The foregoing considerations sufficiently show that in logic and mathematics there is something that, with full right, can be called “a priori“. And although, as we have said, we must acknowledge that the concepts of a priori and a posteriori are not clear-cut, in some cases, we can rightly speak of synthetical a priori knowledge. For instance, the Gödel’s proposition that affirms its own underivabilty is synthetical and a priori. But there are other propositions, for instance, mathematical induction, that can also be considered as synthetical and a priori. And a great deal of mathematical definitions, that are not abbreviations, are synthetical. For instance, the definition of a monoid action is synthetical (and, of course, a priori) because the concept of a monoid does not have among its characterizing traits the concept of an action, and vice versa.
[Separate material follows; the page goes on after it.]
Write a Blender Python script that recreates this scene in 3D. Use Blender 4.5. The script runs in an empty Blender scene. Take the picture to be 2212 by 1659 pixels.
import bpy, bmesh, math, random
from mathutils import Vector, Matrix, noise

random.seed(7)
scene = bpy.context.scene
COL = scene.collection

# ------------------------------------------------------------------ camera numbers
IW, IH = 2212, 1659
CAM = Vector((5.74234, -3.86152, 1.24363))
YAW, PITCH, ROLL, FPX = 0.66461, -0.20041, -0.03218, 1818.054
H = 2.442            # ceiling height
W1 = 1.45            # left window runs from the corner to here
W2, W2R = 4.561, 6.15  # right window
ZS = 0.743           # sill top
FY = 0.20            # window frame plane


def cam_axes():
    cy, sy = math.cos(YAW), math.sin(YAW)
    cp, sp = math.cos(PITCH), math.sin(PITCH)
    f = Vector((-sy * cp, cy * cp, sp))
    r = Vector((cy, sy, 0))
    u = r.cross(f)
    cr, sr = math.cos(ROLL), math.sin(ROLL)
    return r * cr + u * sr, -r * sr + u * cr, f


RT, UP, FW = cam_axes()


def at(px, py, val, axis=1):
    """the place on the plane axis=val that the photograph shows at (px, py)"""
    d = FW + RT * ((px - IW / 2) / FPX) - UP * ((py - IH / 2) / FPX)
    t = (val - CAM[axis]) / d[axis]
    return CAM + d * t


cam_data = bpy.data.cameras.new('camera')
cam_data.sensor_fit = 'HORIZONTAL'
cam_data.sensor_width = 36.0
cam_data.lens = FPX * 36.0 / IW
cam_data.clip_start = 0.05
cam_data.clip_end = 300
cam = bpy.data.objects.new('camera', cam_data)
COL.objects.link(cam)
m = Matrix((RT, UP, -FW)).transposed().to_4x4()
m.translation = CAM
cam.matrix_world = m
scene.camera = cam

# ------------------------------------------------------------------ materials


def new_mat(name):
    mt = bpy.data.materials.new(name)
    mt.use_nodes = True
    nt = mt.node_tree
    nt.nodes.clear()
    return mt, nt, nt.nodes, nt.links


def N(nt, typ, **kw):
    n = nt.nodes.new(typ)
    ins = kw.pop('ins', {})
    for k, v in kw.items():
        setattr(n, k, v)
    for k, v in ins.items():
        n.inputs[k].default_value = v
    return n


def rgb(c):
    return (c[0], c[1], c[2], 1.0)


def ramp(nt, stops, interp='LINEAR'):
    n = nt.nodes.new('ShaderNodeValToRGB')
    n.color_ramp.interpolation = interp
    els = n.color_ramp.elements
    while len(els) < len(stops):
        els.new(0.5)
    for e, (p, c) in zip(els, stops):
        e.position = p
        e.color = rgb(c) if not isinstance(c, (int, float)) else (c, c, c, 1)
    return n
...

Categorial logic is, the deepest knowledge of logic that has ever been achieved. But its scope does not encompass the whole field of logic. There are other kinds of logic that are also important and, if we intend to know, as much as possible, what logic is and how it is related to mathematics and ontology (or objectology), we must pay attention to them. From a mathematical and a philosophical point of view, the most important logical non-paracomplete systems are the paraconsistent ones. These systems are something like a dual to paracomplete logics. They are employed in inconsistent theories without producing triviality (in this sense also relevant logics are paraconsistent). In intuitionist logic there are interpretations that, with respect to some topoi, include two false contradictory propositions; whereas in paraconsistent systems we can find interpretations in which there are two contradictory true propositions.

There is, though, a difference between paracompleteness and paraconsistency. Insofar as mathematics is concerned, paracomplete systems had to be coined to cope with very deep problems. The paraconsistent ones, on the other hand, although they have been applied with success to mathematical theories, were conceived for purely philosophical and, in some cases, even for political and ideological motivations. The common point of them all was the need to construe a logical system able to cope with contradictions. That means: to have at one’s disposal a deductive method which offered the possibility of deducing consistent conclusions from inconsistent premisses. Of course, the inconsistency of the premisses had to comply with some (although very wide) conditions to avoid triviality. But these conditions made it possible to cope with paradoxes or antinomies with precision and mathematical sense.

But, philosophically, paraconsistent logic has another very important property: it is used in a spontaneous way to formalize the naive set theory, that is, the kind of theory that pre-Zermelian mathematicians had always employed. And it is, no doubt, important to try to develop mathematics within the frame of naive, spontaneous, mathematical thought, without falling into the artificiality of modern set theory. The formalization of the naive way of mathematical thinking, although every formalization is unavoidably artificial, has opened the possibility of coping with dialectical thought.